Opinion
LUBA 91-191; CA A74563
Submitted on petitioners' petition for reconsideration filed August 12, 1992
Reconsideration allowed; opinion ( 114 Or. App. 95, 834 P.2d 482) modified and adhered to as modified November 12, 1992 Reconsideration denied February 10, 1993 Petition for review pending 1993
Judicial Review from Land Use Board of Appeals.
David B. Smith, Tigard, for the petition.
Before Rossman, Presiding Judge, and Edmonds and De Muniz, Judges.
ROSSMAN, P.J.
Reconsideration allowed; opinion modified and adhered to as modified.
Petitioners seek Supreme Court review of our decision affirming LUBA's reversal of Washington County's approval of petitioners' application to build a farm dwelling. We treat the petition as one for reconsideration, ORAP 9.15, allow it and modify our opinion.
Among the arguments that petitioners make is that LUBA's decision gave rise to an uncompensated taking of their property on the theory that the "exaction imposed" did not bear a reasonable relationship to the "impacts" of the proposed development and was, therefore, unconstitutional under Nollan v. California Coastal Comm'n, 483 U.S. 825, 107 S Ct 3141, 97 L Ed 2d 677 (1987), and Dolan v. City of Tigard, 113 Or. App. 162, 832 P.2d 853 (1992). We assumed, arguendo, in our first opinion that the exactions versus impacts test of Nollan and Dolan applies to regulatory denials of proposed developments and proceeded to reject petitioners' argument on its merits. 114 Or App at 100. In their petition for review, petitioners argue, inter alia, that we misapplied the test.

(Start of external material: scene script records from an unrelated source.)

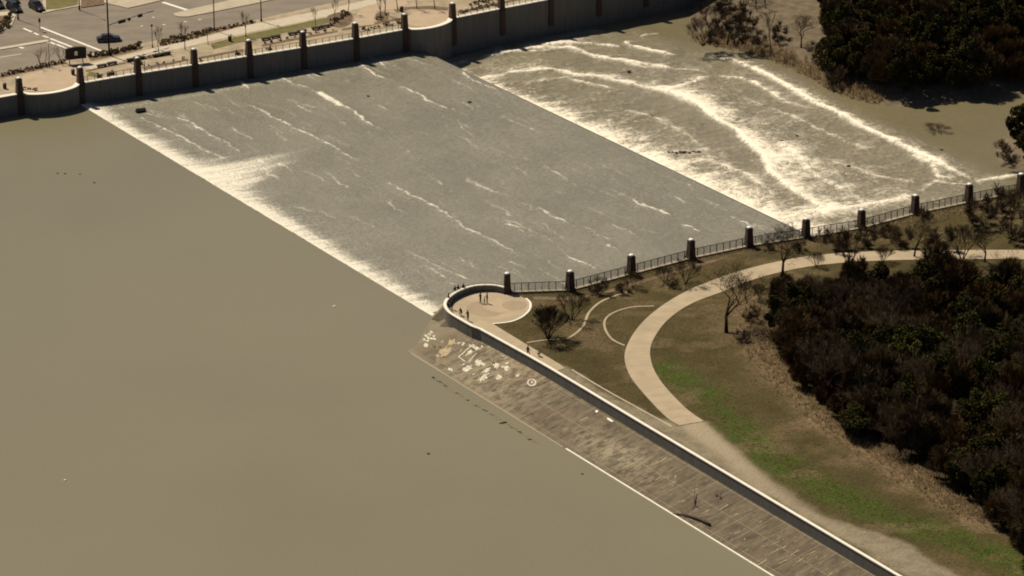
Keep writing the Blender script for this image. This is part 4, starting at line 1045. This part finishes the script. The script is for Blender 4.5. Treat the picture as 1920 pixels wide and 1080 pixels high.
while len(pts) < 3000:
    k = rg.random()*(len(green_l)-1); j = int(k); f = k-j
    if rg.random() > .25+.3*k: continue
    q = Vector((green_l[j][0]*(1-f)+green_l[j+1][0]*f+rg.gauss(0, 1.5), green_l[j][1]*(1-f)+green_l[j+1][1]*f+rg.gauss(0, 2.0), 0))
    if inside(np.array([q.x]), np.array([q.y]), gravel_poly)[0]: continue
    pts.append(((q.x, q.y, bank_at(q)), rg.uniform(.6, 1.5)))
tufts('green_grass', pts, .08, MAT['greenblade'], 'bright green grass beside the gravel track')
lawn_poly = BP([(1010, 575), (1290, 545), (1420, 560), (1450, 690), (1600, 840), (1800, 980), (1900, 1060), (1820, 1075), (1500, 940), (1340, 800), (1235, 700), (1225, 640), (1172, 650), (1240, 770), (1100, 705), (960, 615)])
trail_poly = BP(TL+TR); pts = []
xs_ = [p[0] for p in lawn_poly]; ys_ = [p[1] for p in lawn_poly]
cx_ = RNG.uniform(min(xs_), max(xs_), 26000); cy_ = RNG.uniform(min(ys_), max(ys_), 26000)
ok_ = inside(cx_, cy_, lawn_poly) & ~inside(cx_, cy_, trail_poly) & ~inside(cx_, cy_, gravel_poly) & (fbm(cx_*.3, cy_*.3, 44, 3) > .46)
zz_ = bank_z(cx_, cy_)
pts = [((cx_[i], cy_[i], zz_[i]), rg.uniform(.5, 1.4)) for i in np.nonzero(ok_)[0]][:4200]
tufts('olive_grass', pts, .07, MAT['oliveblade'], 'short olive brown winter turf around the trail')
fl_xy = [(p.x, p.y) for p in fence_line]
pts = []
for i in range(1300):
    k = 2+rg.random()*7.5; j = int(k); f = k-j
    q = pil[j].lerp(pil[j+1], f); d_ = rg.uniform(1.0, 5.5); q = q + Vector((fd_.y, -fd_.x, 0))*d_
    pts.append(((q.x, q.y, Z_LAND), rg.uniform(.6, 1.2)*(1 if k > 5 else .6)))
tufts('dry_grass', pts, .55, MAT['drygrass'], 'dry tan grass between the black fence and the upper trail')

# planting strips by the road: each low shrub a thing
sh = fuzzy('low_shrub', 120, (.55, .55, .35), .4, 8, 40, .16, 'shrub', False, cat='shrub'); PS = Placer(sh)
sh2 = fuzzy('low_shrub', 121, (.6, .6, .40), .42, 9, 36, .17, 'shrub', False, cat='shrub'); PS2 = Placer(sh2)
def row(a, b_, n, dz, lab, grp, s=(.7, 1.2), jit=1.5):
    for i in range(n):
        f = (i+.5)/n; (PS if rt.random() < .55 else PS2).put(P(a[0]+(b_[0]-a[0])*f+rt.uniform(-2, 2), a[1]+(b_[1]-a[1])*f+rt.uniform(-jit, jit), Z_PROM), rt.uniform(0, 6), lab, rt.uniform(*s)*.78, grp)
row((0, 144), (120, 116), 20, 0, 'low dark shrub in the kerbside bed left of the sign board', 'shrubs in the left kerbside bed', (.8, 1.3), 1)
row((300, 80), (400, 58), 20, 0, 'low dark shrub in the long kerbside bed right of the traffic signal', 'shrubs in the long kerbside bed', (.8, 1.3), 3)
row((400, 57), (478, 41), 14, 0, 'low dark shrub in the long kerbside bed right of the traffic signal', 'shrubs in the long kerbside bed', (.7, 1.1), 1.5)
row((300, 86), (370, 71), 10, 0, 'low dark shrub in the long kerbside bed right of the traffic signal', 'shrubs in the long kerbside bed', (.7, 1.1), 1)
row((168, 108), (262, 89), 20, 0, 'yellowish low shrub in the bed beside the tall signal pole', 'shrubs beside the signal pole', (1.0, 1.7), 2)
row((240, 116), (312, 101), 10, 0, 'low shrub in the narrow bed behind the benches', 'shrubs behind the benches', (.6, 1.0), 1)
row((618, 44), (655, 28), 14, 0, 'low shrub in the oval planting bed on the promenade', 'shrubs in the oval bed', (.7, 1.3), 7)
row((706, 36), (728, 28), 5, 0, 'low shrub in the round tree pit on the promenade', 'shrubs in the tree pit', (.6, 1.0), 3)
row((660, 62), (756, 42), 12, 0, 'low shrub along the railing before the second curved bay', 'shrubs along the railing', (.7, 1.2), 2)
row((862, 24), (940, 7), 12, 0, 'low shrub along the railing right of the second curved bay', 'shrubs right of the second bay', (.8, 1.4), 2)
row((880, 8), (960, -6), 14, 0, 'low shrub in the bed at the top edge right of the second bay', 'shrubs at the top edge', (.8, 1.3), 3)
row((0, 55), (18, 36), 12, 0, 'low shrub in the street corner bed at the left edge', 'shrubs in the street corner bed', (1.0, 1.8), 8)
row((490, 83), (630, 55), 10, 0, 'low shrub in the thin dark bed between the benches and the far wall', 'shrubs in the thin promenade bed', (.5, 1.0), 1)
row((270, 126), (350, 110), 5, 0, 'low shrub in the thin bed above the third wall pillar', 'shrubs above the third wall pillar', (.5, 1.0), 1)
row((44, 168), (70, 169), 5, 0, 'small shrub inside the left curved bay', 'shrubs in the left bay', (.5, .8), 1)
for x, y in ((262, 120), (375, 119), (445, 103), (505, 93), (184, 146), (212, 140)):
    PS.put(P(x, y, Z_PROM), rt.uniform(0, 6), f'round shrub behind the far wall below the promenade benches', 1.2, 'round shrubs behind the far wall')
for x, y, pl, s, lab in ((78, 126, P5, 1.0, 'multi stemmed leafless street tree left of the round lamp'), (116, 119, P5, .9, 'multi stemmed leafless street tree between the round lamp and the sign board'),
    (298, 99, P4, 1.15, 'slim leafless street tree behind the planter right of the short lamp post'), (347, 93, P4, 1.25, 'slim leafless street tree above the fourth wall pillar'),
    (391, 84, P4, .8, 'small slim street tree beside the lawn strip'), (461, 68, P4, 1.15, 'slim leafless tree on the lawn strip above a wall pillar'), (592, 50, P4, .9, 'slim leafless tree at the benches on the lawn strip'),
    (629, 41, P4, 1.0, 'leafless tree at the left of the oval bed'), (652, 24, P4, 1.2, 'leafless tree at the back of the oval bed'), (715, 38, P4, 1.5, 'leafless tree in the round tree pit'),
    (722, 27, P4, 1.4, 'second leafless tree behind the round tree pit'), (746, 18, P4, 1.3, 'leafless tree left in the bed above the second bay'), (782, 16, P4, 1.3, 'leafless tree in the middle of the bed above the second bay'),
    (816, 17, P4, 1.3, 'leafless tree right in the bed above the second bay')):
    put(pl, x, y, lab, s, None, Z_PROM)

# ------------------------------------------------------------------ street furniture
def bench():
    t = thing('bench', (0, 0, 0), 0, 'x', 'bench', 'dark benches on the promenade')
    b = MB(); b.box((0, 0, .36), (1.95, .62, .26)); b.box((0, 0, .50), (2.05, .70, .07)); b.build('seat', MAT['bench'], t)
    for x in (-.7, .7): MB().box((x, 0, .115), (.22, .50, .23)).build('leg', MAT['bench'], t)
    return t
BN = Placer(bench()); wdg = math.atan2(FD.y, FD.x)
for x, y, lab in ((191, 125.5, 'dark bench directly right of the sign board'), (210, 121, 'dark bench, right one of the pair by the sign board'), (247, 114, 'dark bench at the foot of the signal pole path'), (262, 111, 'dark bench just behind the second straight wall pillar'),
    (295, 106, 'dark bench in front of the narrow planted bed, left half'), (311, 103, 'dark bench in front of the narrow planted bed, right half'), (499, 75, 'dark bench below the lawn strip, first of six from the left'), (517, 71, 'dark bench below the lawn strip, second of six from the left'),
    (549, 65, 'dark bench below the lawn strip, third of six from the left'), (566, 61, 'dark bench below the lawn strip, fourth of six from the left'), (593, 55, 'dark bench below the lawn strip, fifth of six from the left'), (610, 51.5, 'dark bench below the lawn strip, nearest the oval bed')):
    BN.put(P(x, y, Z_PROM), wdg, lab)
def bin_():
    t = thing('litter_bin', (0, 0, 0), 0, 'x', 'bin'); MB().lathe([(.28, 0), (.32, .1), (.34, .9)], 12).build('body', MAT['black'], t)
    MB().lathe([(.36, .9), (.36, .97), (.12, 1.08)], 12).build('lid', MAT['black'], t); return t
BI = Placer(bin_())
for x, y, lab in ((204, 145, 'dark litter bin behind the straight far wall near the left bay'), (9, 166, 'dark litter bin at the far left end of the wall'), (137, 140, 'dark litter bin inside the left curved bay'), (431, 77, 'dark litter bin on the lawn strip edge'), (753, 22, 'dark litter bin beside the second curved bay')):
    BI.put(P(x, y, Z_PROM), 0, lab, 1.1)
# dark information board on two legs
bp = P(143, 119, Z_PROM); t = thing('sign_board', bp, wdg-.15, 'dark wide information board on two legs by the street kerb', 'sign board')
b = MB(); b.prism([(-2.1, -.17), (-.25, -.17), (-.25, .17), (-2.1, .17)], .95, 3.0); b.build('panel', MAT['bench'], t)
b = MB(); b.prism([(.35, -.17), (2.1, -.17), (2.1, .17), (.35, .17)], .95, 3.05); b.build('panel', MAT['bench'], t)
b = MB(); b.box((.05, 0, 1.3), (.62, .3, .7)); b.box((.05, 0, 2.8), (.62, .3, .45)); b.box((.05, 0, 2.1), (.07, .2, 1.0)); b.build('centre_frame', MAT['bench'], t)
b = MB(); vs = []
for i in range(9):
    a = math.pi*i/8; vs.append((-2.2*math.cos(a), .45*math.sin(a)))
b.add([(x, -.28, 3.02+z) for x, z in vs]+[(x, .28, 3.02+z) for x, z in vs], [tuple(range(8, -1, -1)), tuple(range(9, 18))]+[(i, i+1, i+10, i+9) for i in range(8)]+[(0, 9, 17, 8)]); b.build('roof', MAT['bench'], t)
for x in (-1.35, 1.35): MB().box((x, 0, .47), (.16, .16, .96)).build('leg', MAT['grey'], t)
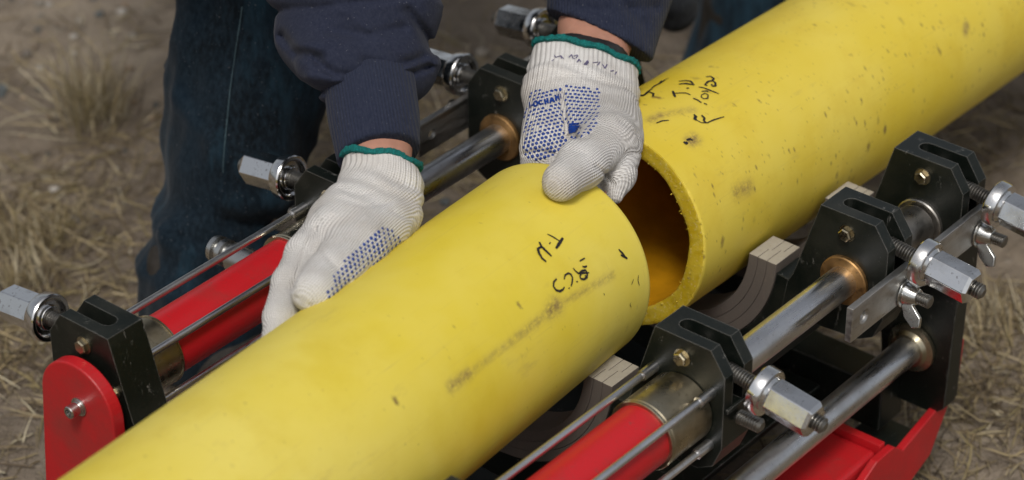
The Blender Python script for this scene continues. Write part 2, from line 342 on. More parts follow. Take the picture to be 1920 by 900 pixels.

After we issued our opinion, we held in Nelson v. Benton County, 115 Or. App. 453, 839 P.2d 233 (1992), that that test has no application in cases such as this, which involve only regulatory denials of proposed uses. Instead, in cases where proposed uses are disallowed, the relevant takings tests are those pertaining to "regulatory takings." We accordingly hold that the Nollan and Dolan tests are not germane here, and we do not reach the substance of petitioners' argument that we misapplied them. We modify our opinion to incorporate our reasoning in Nelson v. Benton County, supra, and adhere to it in all other respects. We also hold that no regulatory taking has been established.
Reconsideration allowed; opinion modified and adhered to as modified.